今回紹介するミュージシャンは、ロンドンを拠点に作曲家、プロデューサー、さらにはDJとして活躍を続けているミュージシャン、Floating Points。今年、サカナクションとサマソニのコラボレーションイベント「NF in MIDNIGHT SONIC」にDJとして参加。また来日公演も決定するなど、日本でも確実にその知名度を上げてきています。2019年にはColdcutのメンバーが立ち上げた、ロンドンのクラブ系のインディーレーベル「Ninja Tune」と契約。本作は同レーベルからリリースされる第1弾アルバムとなりました。

楽曲的には比較的、音数を絞ったシンプルでエッジの効いたエレクトロサウンドを力強いビートに載せて展開していくサウンド。ただ、今回13曲入りのアルバムなのですが、13曲それぞれが別の顔を持った非常に凝ったバラエティーに富んだ作風に展開していっているのが大きな魅力。前作「Elaenia」はジャズやクラシック、ブラジリアンポップの要素まで入れた作風…と紹介されていた記事を読んだ(アルバムは聴いていませんが…)のですが、今回のアルバムも、全体的にはさすがに前作ほどのバラバラな音楽性は感じなかったのですが、多様な作風が魅力に感じました。

例えば1曲目「Falaise」から、エレクトロサウンドの中にどこかエキゾチックな雰囲気を感じさせる楽曲からスタート。続く「Last Bloom」は強いリズムに様々なエレクトロサウンドが重なる、典型的なビートミュージックに仕上がっていますし、「Anasickmodular」もビート感あるエレクトロサウンドの中に流れる、ストリングスのような伸びやかな音が一種の優雅さとスケール感を醸し出しています。

中盤の「LesAlex」もテンポのよいリズミカルなナンバーで、こちらはテクノなダンスチューン。ライブで聴いたら非常に気持ちよさそうなナンバー。「Bias」は不気味な雰囲気のエレクトロサウンドが奏でるメロディーが妙な哀愁感を醸し出している点が印象的ですし、「Sea-Watch」も悲しい雰囲気が楽曲全体に流れるエレクトロチューン。ほかにもわかりやすいリズムのダンサナブルな四つ打ちナンバーから、複雑なサウンドで挑戦的な作風を感じるナンバーまで様々なバリエーションを感じさせます。
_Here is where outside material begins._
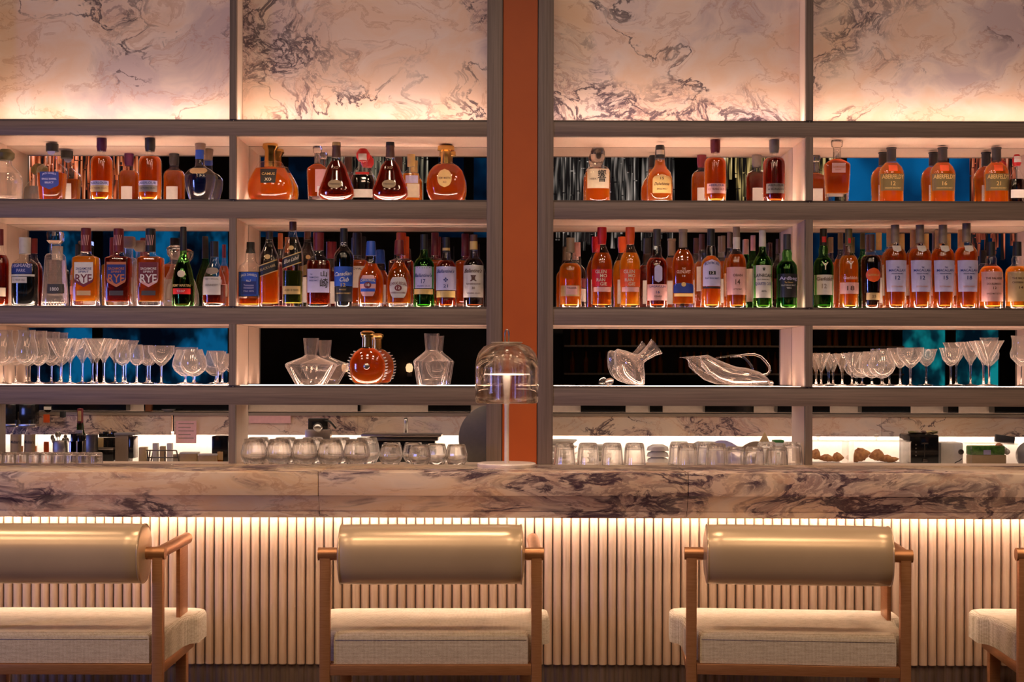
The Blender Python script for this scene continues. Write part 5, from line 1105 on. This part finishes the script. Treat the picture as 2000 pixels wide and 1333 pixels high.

ただ、全体的には決してわかりやすいメロディーラインが流れている訳ではないのですが、テンポのよいリズムが流れている曲も多かったり、意外と哀愁味を帯びたサウンドが印象的だったりした結果、アルバム全体としては意外とポップで聴きやすいアルバムという印象を受ける作品になっていました。アルバム全体で50分というちょうどよい長さも聴きやすい大きな要素ですし、そんな中でもバリエーション富んだ作風のため、最初から最後まで全くダレることなく最後まで楽しめるという点もポップに感じさせる大きな要因でしょう。

エレクトロやビートミュージックが好きな方なら無条件でお勧めできそうな、良い意味でポップさを感じさせるアルバムだったと思います。「NF」での来日もありましたし、さらには来日公演も控えているみたいで今後、日本でもさらに注目を集めそうなミュージシャン。今、注目しておきたいエレクトロミュージシャンなのは間違いないでしょう。